Der außerordentliche Revisionsrekurs des Beklagten ist nicht absolut unzulässig (§ 528 Abs 2 Z 2 ZPO), weil keine bestätigende Entscheidung des Rekursgerichtes vorliegt. Eine solche ist weder dann gegeben, wenn die erste Instanz den Wiedereinsetzungsantrag als unzulässig zurückweist, das Rekursgericht jedoch den Antrag aus sachlichen Gründen abweist (EFSlg 55.536; EvBl 1965/368 = RZ 1965, 101; 8 Ob 613/91 ua), noch dann, wenn die erste Instanz den Wiedereinsetzungsantrag aus sachlichen Gründen abweist und das Rekursgericht den Antrag etwa wegen Verspätung - wie hier - zurückweist (EvBl 1971/182; 4 Ob 160/52; zuletzt 6 Ob 1525/92; siehe auch Fasching, Komm IV 452 f in Anm 6 zu § 528 ZPO).

Der somit nicht absolut unzulässige Revisionsrekurs ist zulässig, wenn die Voraussetzungen des § 528 Abs 1 ZPO vorliegen. Dies ist aber hier nicht der Fall. Ein Hindernis, das die Säumnis verursachte, ist dann weggefallen (§ 148 Abs 2 ZPO), wenn der Partei selbst unter Berücksichtigung ihrer persönlichen Möglichkeiten unter Bedachtnahme auf die durch § 147 Abs 3 ZPO zum Ausdruck gebrachte Handlungspflicht zugemutet werden kann, die Prozeßhandlung nachzuholen. Der Lauf der Frist beginnt nicht zwingend erst mit der Aufklärung des Irrtums, sondern bereits dann, wenn die mögliche Aufklärung des Irrtums nicht nur wegen eines minderen Grades des Versehens unterblieben ist (RZ 1991, 172/54 = AnwBl 1991, 110 mwN; 9 Ob A 1028/92; SSV-NF 7/40 mwN).

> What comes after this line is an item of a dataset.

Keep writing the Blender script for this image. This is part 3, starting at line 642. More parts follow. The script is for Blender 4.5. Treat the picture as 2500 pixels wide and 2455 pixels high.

Ob den Beklagtenvertreter bereits ab dem 23.9.1993 (an diesem Tag wurde die Berufung nach seinen Behauptungen ausgedruckt, unterfertigt und zur Post gegeben) eine derartige Handlungspflicht traf und er nicht bis zur Zustellung des die Berufung zurückweisenden Beschlusses am 8.10.1993 zuwarten durfte (wie das Rekursgericht übrigens in Übereinstimmung etwa auch mit der Judikatur des Verfassungsgerichtshofes - Slg 12365/1990 und 12543/1990 - und des Verwaltungsgerichtshofes - SlgNF 9434 (A) und 11999 (A) - annahm), betrifft nur den nach den tatsächlichen Verhältnissen zu beurteilenden Einzelfall und stellt keine erhebliche Rechtsfrage im Sinne des § 528 Abs 1 ZPO dar (ähnlich 6 Ob 1525/92).

Das Rekursgericht ist auch nicht von der Rechtsprechung des Obersten Gerichtshofes abgewichen (vgl RZ 1991, 172/54 = Anw 1991, 110; RZ 1989, 192/69; die vom Rechtsmittelwerber weiters angeführten Entscheidungen JUS 1988/36, 14 und MietSlg 36.756 stammen nicht vom Obersten Gerichtshof, sondern vom VfGH bzw LGZ Wien). Ob der Beklagtenvertreter die Berufung bereits einige Tage vor dem 23.9.1993 verfaßt (konzipiert) hat, ist ohne Bedeutung, weil er sie nach eigenem Zugeständnis an diesem Tag unterfertigte.

Der Revisionsrekurs war daher zurückzuweisen.